| Objective |
No pictures belong in the copy; return exactly the lines from the one with "Write a Blender" through the one with "COL = S.collection", both ends included, and nothing else.

+++ Record set

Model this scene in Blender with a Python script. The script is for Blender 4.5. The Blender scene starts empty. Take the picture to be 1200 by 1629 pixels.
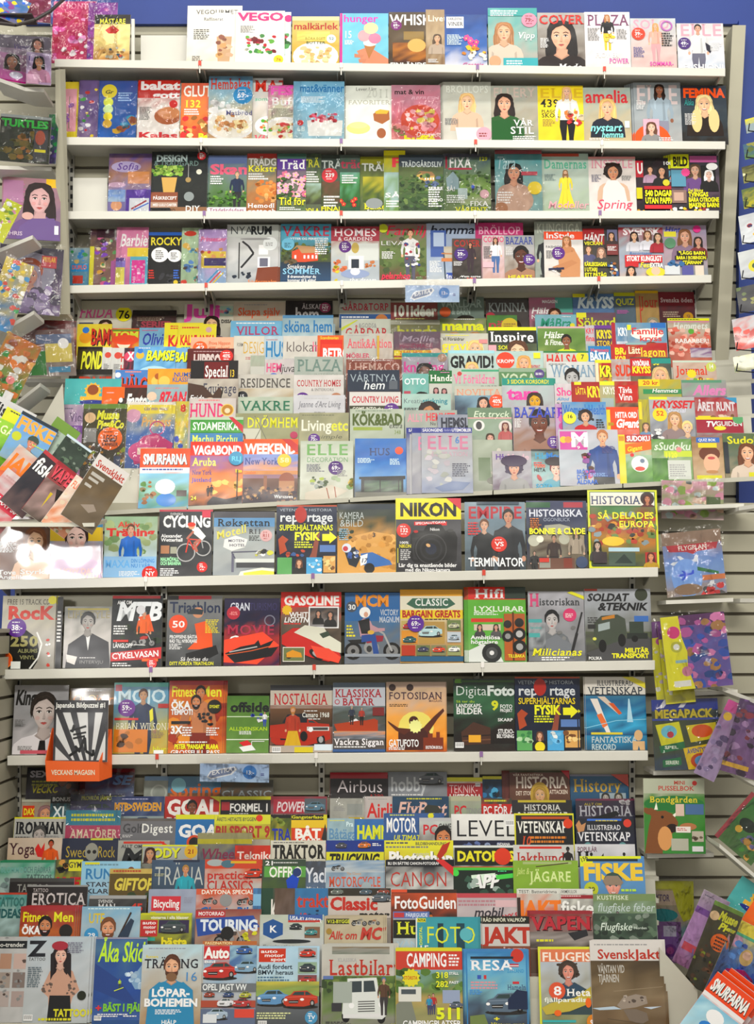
import bpy, math, random
from mathutils import Vector, Matrix
C = bpy.context.scene.collection
sc = bpy.context.scene
# ---------------------------------------------------------------- camera
KP = 0.00052                      # metres per pixel per metre of distance
CZ = 1.6                          # eye height
cam_d = bpy.data.cameras.new('camera'); cam = bpy.data.objects.new('camera', cam_d); C.objects.link(cam)
cam.location = (0, -5, CZ); cam.rotation_euler = (math.pi/2, 0, 0)
cam_d.sensor_fit = 'HORIZONTAL'; cam_d.sensor_width = 36
cam_d.lens = (1/KP)/1200*36
cam_d.shift_y = 185.5/1200
cam_d.clip_start = 0.05
sc.camera = cam
# ---------------------------------------------------------------- world, lights, exposure
w = bpy.data.worlds.new('world'); sc.world = w; w.use_nodes = True
w.node_tree.nodes['Background'].inputs[0].default_value = (1.0, .95, .86, 1)
w.node_tree.nodes['Background'].inputs[1].default_value = .62
def area(name, loc, sx, sy, power, col, target):
    l = bpy.data.lights.new(name, 'AREA'); l.shape = 'RECTANGLE'; l.size = sx; l.size_y = sy
    l.energy = power; l.color = col
    o = bpy.data.objects.new(name, l); C.objects.link(o); o.location = loc
    o.rotation_euler = (Vector(target)-Vector(loc)).to_track_quat('-Z', 'Y').to_euler()
    return o
area('ceiling_tube_light', (0, -1.9, 6.3), 5.0, .3, 90, (1, .97, .9), (0, -.5, 1.2))
area('front_fill_light', (.2, -6.0, 5.3), 5.0,   .5, 300, (1, .96, .88), (0, -.7, .7))  # unseen front light, added to brighten both racks evenly
glare_ob = area('glare_lamp', (-2.28, -4.95, 2.36), .5, .28, 1.2, (1, .98, .95), (-1.14, -.6, 1.9)); glare_ob.data.spread = math.radians(22)  # unseen narrow lamp, added to throw glare on two left covers
sc.view_settings.view_transform = 'Standard'; sc.view_settings.look = 'None'
sc.view_settings.gamma = 1; sc.view_settings.exposure = -0.08
sc.view_settings.use_curve_mapping = False
# ---------------------------------------------------------------- helpers
def kk(Y): return KP*(5+Y)
def PT(px, py, Y):
    k = kk(Y); return Vector(((px-600)*k, Y, CZ+(1000-py)*k))
def lin(c): return c/12.92 if c <= .04045 else ((c+.055)/1.055)**2.4
HC = {}
def hx(h):
    if h not in HC:
        if len(h) == 3: r = [int(ch*2, 16)/255 for ch in h]
        else: r = [int(h[i:i+2], 16)/255 for i in (0, 2, 4)]
        HC[h] = tuple(lin(min(.93, max(.02, .45+(v-.45)*1.13))) for v in r)+(1.0,)
    return HC[h]
def mat(name, col, rough=.5, metal=0, spec=.5):
    m = bpy.data.materials.new(name); m.use_nodes = True
    b = m.node_tree.nodes['Principled BSDF']
    b.inputs['Base Color'].default_value = col if len(col) == 4 else (*col, 1)
    b.inputs['Roughness'].default_value = rough; b.inputs['Metallic'].default_value = metal
    b.inputs['Specular IOR Level'].default_value = spec
    return m
def noisy(m, scale, amt, bump=.0, axis=(1, 1, 1)):
    nt = m.node_tree; b = nt.nodes['Principled BSDF']; c = b.inputs['Base Color'].default_value[:]
    tc = nt.nodes.new('ShaderNodeTexCoord'); mp = nt.nodes.new('ShaderNodeMapping'); mp.inputs['Scale'].default_value = axis
    n = nt.nodes.new('ShaderNodeTexNoise'); n.inputs['Scale'].default_value = scale; n.inputs['Detail'].default_value = 5
    r = nt.nodes.new('ShaderNodeValToRGB')
    r.color_ramp.elements[0].position = .3; r.color_ramp.elements[1].position = .7
    r.color_ramp.elements[0].color = tuple(v*(1-amt) for v in c[:3])+(1,); r.color_ramp.elements[1].color = c
    nt.links.new(tc.outputs['Object'], mp.inputs[0]); nt.links.new(mp.outputs[0], n.inputs[0])
    nt.links.new(n.outputs[0], r.inputs[0]); nt.links.new(r.outputs[0], b.inputs['Base Color'])
    if bump:
        bp = nt.nodes.new('ShaderNodeBump'); bp.inputs['Strength'].default_value = bump; bp.inputs['Distance'].default_value = .01
        nt.links.new(n.outputs[0], bp.inputs['Height']); nt.links.new(bp.outputs[0], b.inputs['Normal'])
    return m
M_print = mat('glossy_print', (1, 1, 1), .26, 0, .3)
nt = M_print.node_tree; b = nt.nodes['Principled BSDF']
at = nt.nodes.new('ShaderNodeAttribute'); at.attribute_name = 'Col'
nt.links.new(at.outputs['Color'], b.inputs['Base Color'])
b.inputs['Coat Weight'].default_value = .5; b.inputs['Coat Roughness'].default_value = .07
tc = nt.nodes.new('ShaderNodeTexCoord'); n = nt.nodes.new('ShaderNodeTexNoise'); n.inputs['Scale'].default_value = 9
n.inputs['Detail'].default_value = 1
bp = nt.nodes.new('ShaderNodeBump'); bp.inputs['Strength'].default_value = .2; bp.inputs['Distance'].default_value = .015
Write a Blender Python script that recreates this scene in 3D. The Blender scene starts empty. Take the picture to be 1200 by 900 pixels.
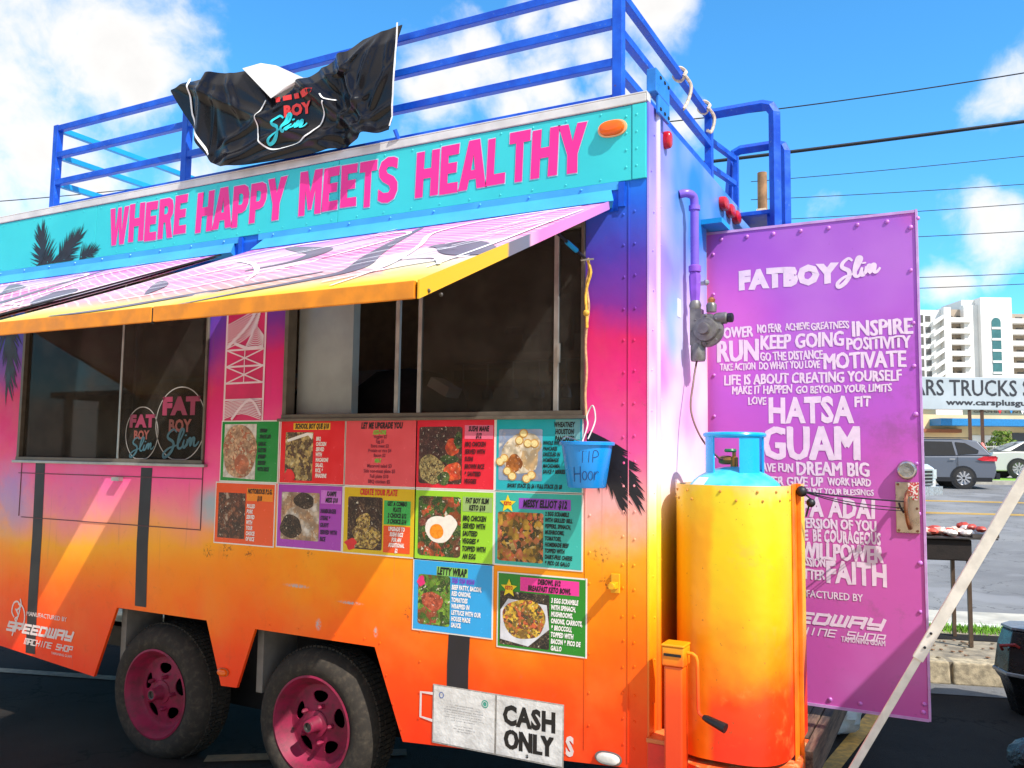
import bpy, bmesh, math, random
from mathutils import Vector, Matrix
from math import pi, sin, cos, radians
random.seed(7)
S = bpy.context.scene
COL = S.collection

# ---------------------------------------------------------------- camera, sky, sun, exposure
cd = bpy.data.cameras.new('camera'); cam = bpy.data.objects.new('camera', cd); COL.objects.link(cam)
cd.lens = 29.883; cd.sensor_width = 36.0; cd.clip_start = 0.05; cd.clip_end = 5000
R_ = (0.88562607, 0.4642236, 0.01276363); U_ = (0.02728884, -0.07945785, 0.99646464); B_ = (0.46359657, -0.88214676, -0.08303807)
cam.matrix_world = Matrix(((R_[0], U_[0], B_[0], 1.06987), (R_[1], U_[1], B_[1], -3.1691), (R_[2], U_[2], B_[2], 1.6), (0, 0, 0, 1)))
S.camera = cam
S.view_settings.view_transform = 'Standard'; S.view_settings.look = 'None'
S.view_settings.exposure = 0.62; S.view_settings.gamma = 1.0
SUN = Vector((2.4, -1.0, 2.8)).normalized()
sd = bpy.data.lights.new('sun', 'SUN'); sd.energy = 4.1; sd.angle = radians(0.5); sd.color = (1.0, 0.95, 0.88)
so = bpy.data.objects.new('sun', sd); COL.objects.link(so)
so.rotation_euler = (-SUN).to_track_quat('-Z', 'Y').to_euler()

world = bpy.data.worlds.new("World"); S.world = world; world.use_nodes = True
def build_world():
    nt = world.node_tree; nt.nodes.clear(); N = nt.nodes.new; L = nt.links.new
    out = N('ShaderNodeOutputWorld'); bg = N('ShaderNodeBackground'); L(bg.outputs[0], out.inputs[0])
    sky = N('ShaderNodeTexSky'); sky.sky_type = 'NISHITA'; sky.sun_disc = False
    sky.sun_elevation = math.asin(SUN.z); sky.sun_rotation = math.atan2(SUN.x, SUN.y)
    sky.air_density = 1.0; sky.dust_density = 0.3; sky.ozone_density = 1.0
    tint = N('ShaderNodeMix'); tint.data_type = 'RGBA'; tint.blend_type = 'MULTIPLY'; tint.inputs[0].default_value = 1.0
    L(sky.outputs[0], tint.inputs[6]); tint.inputs[7].default_value = (0.38, 1.02, 1.38, 1)
    tc = N('ShaderNodeTexCoord')
    dist = N('ShaderNodeTexNoise'); dist.inputs['Scale'].default_value = 9; dist.inputs['Detail'].default_value = 3
    L(tc.outputs['Generated'], dist.inputs['Vector'])
    sub = N('ShaderNodeVectorMath'); sub.operation = 'SUBTRACT'; L(dist.outputs['Color'], sub.inputs[0]); sub.inputs[1].default_value = (.5, .5, .5)
    sc = N('ShaderNodeVectorMath'); sc.operation = 'SCALE'; L(sub.outputs[0], sc.inputs[0]); sc.inputs['Scale'].default_value = 0.06
    wv = N('ShaderNodeVectorMath'); wv.operation = 'ADD'; L(tc.outputs['Generated'], wv.inputs[0]); L(sc.outputs[0], wv.inputs[1])
    CL = [(-0.773,0.496,0.395,0.150),(-0.808,0.488,0.330,0.130),(-0.735,0.532,0.420,0.090),(-0.834,0.492,0.249,0.080),(-0.736,0.571,0.365,0.060),(-0.457,0.780,0.428,0.055),(-0.394,0.821,0.413,0.060),(-0.337,0.832,0.440,0.050),(-0.510,0.759,0.406,0.050),(-0.408,0.784,0.468,0.035),(-0.339,0.810,0.478,0.050),(-0.272,0.839,0.471,0.05),(-0.309,0.863,0.399,0.050),(-0.270,0.892,0.363,0.035),(-0.130,0.953,0.272,0.026),(0.047,0.931,0.361,0.044),(0.038,0.971,0.236,0.05),(-0.014,0.982,0.186,0.035),(-0.784,0.557,0.274,0.045),(-0.720,0.632,0.287,0.045),(-0.441,0.811,0.384,0.04),(-0.347,0.856,0.383,0.035)]
    prev = None
    for x, y, z, r in CL:
        d = N('ShaderNodeVectorMath'); d.operation = 'DISTANCE'; L(wv.outputs[0], d.inputs[0]); d.inputs[1].default_value = (x, y, z)
        m = N('ShaderNodeMapRange'); m.inputs['From Min'].default_value = r*1.55; m.inputs['From Max'].default_value = 0
        m.inputs['To Min'].default_value = 0; m.inputs['To Max'].default_value = 1; m.clamp = True
        L(d.outputs['Value'], m.inputs['Value'])
        if prev is None: prev = m.outputs[0]
        else:
            a = N('ShaderNodeMath'); a.operation = 'MAXIMUM'; L(prev, a.inputs[0]); L(m.outputs[0], a.inputs[1]); prev = a.outputs[0]
    # thicker unseen cumulus everywhere else, added to whiten the ambient light
    big = N('ShaderNodeTexNoise'); big.inputs['Scale'].default_value = 3.1; big.inputs['Detail'].default_value = 2
    L(tc.outputs['Generated'], big.inputs['Vector'])
    bm_ = N('ShaderNodeMapRange'); bm_.inputs['From Min'].default_value = .36; bm_.inputs['From Max'].default_value = .56
    bm_.inputs['To Max'].default_value = .95; L(big.outputs['Fac'], bm_.inputs['Value'])
    dv = N('ShaderNodeVectorMath'); dv.operation = 'DOT_PRODUCT'; L(tc.outputs['Generated'], dv.inputs[0]); dv.inputs[1].default_value = (-0.4636, 0.8821, 0.083)
    dm = N('ShaderNodeMapRange'); dm.inputs['From Min'].default_value = .78; dm.inputs['From Max'].default_value = .6; L(dv.outputs['Value'], dm.inputs['Value'])
    mu = N('ShaderNodeMath'); mu.operation = 'MULTIPLY'; L(bm_.outputs[0], mu.inputs[0]); L(dm.outputs[0], mu.inputs[1])
    a = N('ShaderNodeMath'); a.operation = 'MAXIMUM'; L(prev, a.inputs[0]); L(mu.outputs[0], a.inputs[1]); prev = a.outputs[0]
    fb = N('ShaderNodeTexNoise'); fb.inputs['Scale'].default_value = 13; fb.inputs['Detail'].default_value = 9; fb.inputs['Roughness'].default_value = .58
    L(wv.outputs[0], fb.inputs['Vector'])
    fm = N('ShaderNodeMath'); fm.operation = 'MULTIPLY_ADD'; L(fb.outputs['Fac'], fm.inputs[0]); fm.inputs[1].default_value = 1.7; fm.inputs[2].default_value = -.95
    su = N('ShaderNodeMath'); su.operation = 'ADD'; L(fm.outputs[0], su.inputs[0]); L(prev, su.inputs[1])
    de = N('ShaderNodeMapRange'); de.interpolation_type = 'SMOOTHSTEP'; de.inputs['From Min'].default_value = .18; de.inputs['From Max'].default_value = .85; L(su.outputs[0], de.inputs['Value'])
    cr = N('ShaderNodeMapRange'); cr.inputs['From Min'].default_value = .3; cr.inputs['From Max'].default_value = 1.5; cr.inputs['To Min'].default_value = 5.4; cr.inputs['To Max'].default_value = 4.0
    L(su.outputs[0], cr.inputs['Value'])
    cc = N('ShaderNodeCombineColor')
    for i, k in enumerate((1.0, .985, .97)):
        q = N('ShaderNodeMath'); q.operation = 'MULTIPLY'; L(cr.outputs[0], q.inputs[0]); q.inputs[1].default_value = k; L(q.outputs[0], cc.inputs[i])
    mx = N('ShaderNodeMix'); mx.data_type = 'RGBA'; L(de.outputs[0], mx.inputs[0]); L(tint.outputs[2], mx.inputs[6]); L(cc.outputs[0], mx.inputs[7])
    L(mx.outputs[2], bg.inputs[0]); bg.inputs[1].default_value = 0.14
build_world()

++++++

| Exercise response |
Write a Blender Python script that recreates this scene in 3D. The Blender scene starts empty. Take the picture to be 1200 by 900 pixels.
import bpy, bmesh, math, random
from mathutils import Vector, Matrix
from math import pi, sin, cos, radians
random.seed(7)
S = bpy.context.scene
COL = S.collection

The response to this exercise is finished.